>> start

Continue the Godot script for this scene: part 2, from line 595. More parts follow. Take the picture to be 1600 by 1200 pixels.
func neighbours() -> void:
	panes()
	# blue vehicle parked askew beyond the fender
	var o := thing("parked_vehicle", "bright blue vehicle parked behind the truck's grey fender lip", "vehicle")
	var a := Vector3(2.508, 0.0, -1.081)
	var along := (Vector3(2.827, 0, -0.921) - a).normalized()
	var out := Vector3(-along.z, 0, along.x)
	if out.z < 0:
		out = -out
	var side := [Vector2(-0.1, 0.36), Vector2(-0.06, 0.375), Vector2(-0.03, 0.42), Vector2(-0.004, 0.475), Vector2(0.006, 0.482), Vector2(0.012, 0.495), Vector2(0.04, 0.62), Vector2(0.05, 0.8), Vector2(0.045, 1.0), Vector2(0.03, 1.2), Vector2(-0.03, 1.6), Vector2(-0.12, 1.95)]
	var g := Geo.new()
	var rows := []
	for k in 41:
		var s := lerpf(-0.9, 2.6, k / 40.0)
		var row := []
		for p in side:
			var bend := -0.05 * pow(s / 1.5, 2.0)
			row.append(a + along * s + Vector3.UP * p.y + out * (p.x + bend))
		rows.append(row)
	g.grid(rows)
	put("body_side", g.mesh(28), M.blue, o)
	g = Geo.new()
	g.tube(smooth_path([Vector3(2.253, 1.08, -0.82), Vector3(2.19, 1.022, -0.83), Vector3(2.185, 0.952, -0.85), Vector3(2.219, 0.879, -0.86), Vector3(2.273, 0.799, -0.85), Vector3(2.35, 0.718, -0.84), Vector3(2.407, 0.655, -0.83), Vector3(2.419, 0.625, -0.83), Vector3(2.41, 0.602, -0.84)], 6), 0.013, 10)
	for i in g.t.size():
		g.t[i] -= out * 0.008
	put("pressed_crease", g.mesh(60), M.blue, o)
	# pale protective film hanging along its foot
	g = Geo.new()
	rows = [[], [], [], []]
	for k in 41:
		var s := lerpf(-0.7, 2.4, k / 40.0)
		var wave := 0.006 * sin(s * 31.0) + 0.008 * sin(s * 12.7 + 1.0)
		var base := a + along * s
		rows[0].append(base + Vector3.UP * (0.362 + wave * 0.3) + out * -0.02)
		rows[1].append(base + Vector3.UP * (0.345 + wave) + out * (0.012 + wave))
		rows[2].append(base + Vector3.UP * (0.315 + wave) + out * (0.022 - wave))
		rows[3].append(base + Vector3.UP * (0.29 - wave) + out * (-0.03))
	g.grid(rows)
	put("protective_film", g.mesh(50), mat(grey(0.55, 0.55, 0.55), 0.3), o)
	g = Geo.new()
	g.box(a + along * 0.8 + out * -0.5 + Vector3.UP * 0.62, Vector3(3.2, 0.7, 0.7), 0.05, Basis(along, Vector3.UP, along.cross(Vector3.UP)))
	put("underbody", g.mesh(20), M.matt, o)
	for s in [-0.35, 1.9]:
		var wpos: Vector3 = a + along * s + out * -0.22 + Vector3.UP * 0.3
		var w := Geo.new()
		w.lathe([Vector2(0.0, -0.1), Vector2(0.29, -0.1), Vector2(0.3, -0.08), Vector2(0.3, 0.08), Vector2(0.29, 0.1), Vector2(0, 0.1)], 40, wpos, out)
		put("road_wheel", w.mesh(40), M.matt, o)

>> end

*THE TASK*. Reproduce the material above without altering a single character.

*ANSWER BELOW*.
Continue the Godot script for this scene: part 2, from line 595. More parts follow. Take the picture to be 1600 by 1200 pixels.
func neighbours() -> void:
	panes()
	# blue vehicle parked askew beyond the fender
	var o := thing("parked_vehicle", "bright blue vehicle parked behind the truck's grey fender lip", "vehicle")
	var a := Vector3(2.508, 0.0, -1.081)
	var along := (Vector3(2.827, 0, -0.921) - a).normalized()
	var out := Vector3(-along.z, 0, along.x)
	if out.z < 0:
		out = -out
	var side := [Vector2(-0.1, 0.36), Vector2(-0.06, 0.375), Vector2(-0.03, 0.42), Vector2(-0.004, 0.475), Vector2(0.006, 0.482), Vector2(0.012, 0.495), Vector2(0.04, 0.62), Vector2(0.05, 0.8), Vector2(0.045, 1.0), Vector2(0.03, 1.2), Vector2(-0.03, 1.6), Vector2(-0.12, 1.95)]
	var g := Geo.new()
	var rows := []
	for k in 41:
		var s := lerpf(-0.9, 2.6, k / 40.0)
		var row := []
		for p in side:
			var bend := -0.05 * pow(s / 1.5, 2.0)
			row.append(a + along * s + Vector3.UP * p.y + out * (p.x + bend))
		rows.append(row)
	g.grid(rows)
	put("body_side", g.mesh(28), M.blue, o)
	g = Geo.new()
	g.tube(smooth_path([Vector3(2.253, 1.08, -0.82), Vector3(2.19, 1.022, -0.83), Vector3(2.185, 0.952, -0.85), Vector3(2.219, 0.879, -0.86), Vector3(2.273, 0.799, -0.85), Vector3(2.35, 0.718, -0.84), Vector3(2.407, 0.655, -0.83), Vector3(2.419, 0.625, -0.83), Vector3(2.41, 0.602, -0.84)], 6), 0.013, 10)
	for i in g.t.size():
		g.t[i] -= out * 0.008
	put("pressed_crease", g.mesh(60), M.blue, o)
	# pale protective film hanging along its foot
	g = Geo.new()
	rows = [[], [], [], []]
	for k in 41:
		var s := lerpf(-0.7, 2.4, k / 40.0)
		var wave := 0.006 * sin(s * 31.0) + 0.008 * sin(s * 12.7 + 1.0)
		var base := a + along * s
		rows[0].append(base + Vector3.UP * (0.362 + wave * 0.3) + out * -0.02)
		rows[1].append(base + Vector3.UP * (0.345 + wave) + out * (0.012 + wave))
		rows[2].append(base + Vector3.UP * (0.315 + wave) + out * (0.022 - wave))
		rows[3].append(base + Vector3.UP * (0.29 - wave) + out * (-0.03))
	g.grid(rows)
	put("protective_film", g.mesh(50), mat(grey(0.55, 0.55, 0.55), 0.3), o)
	g = Geo.new()
	g.box(a + along * 0.8 + out * -0.5 + Vector3.UP * 0.62, Vector3(3.2, 0.7, 0.7), 0.05, Basis(along, Vector3.UP, along.cross(Vector3.UP)))
	put("underbody", g.mesh(20), M.matt, o)
	for s in [-0.35, 1.9]:
		var wpos: Vector3 = a + along * s + out * -0.22 + Vector3.UP * 0.3
		var w := Geo.new()
		w.lathe([Vector2(0.0, -0.1), Vector2(0.29, -0.1), Vector2(0.3, -0.08), Vector2(0.3, 0.08), Vector2(0.29, 0.1), Vector2(0, 0.1)], 40, wpos, out)
		put("road_wheel", w.mesh(40), M.matt, o)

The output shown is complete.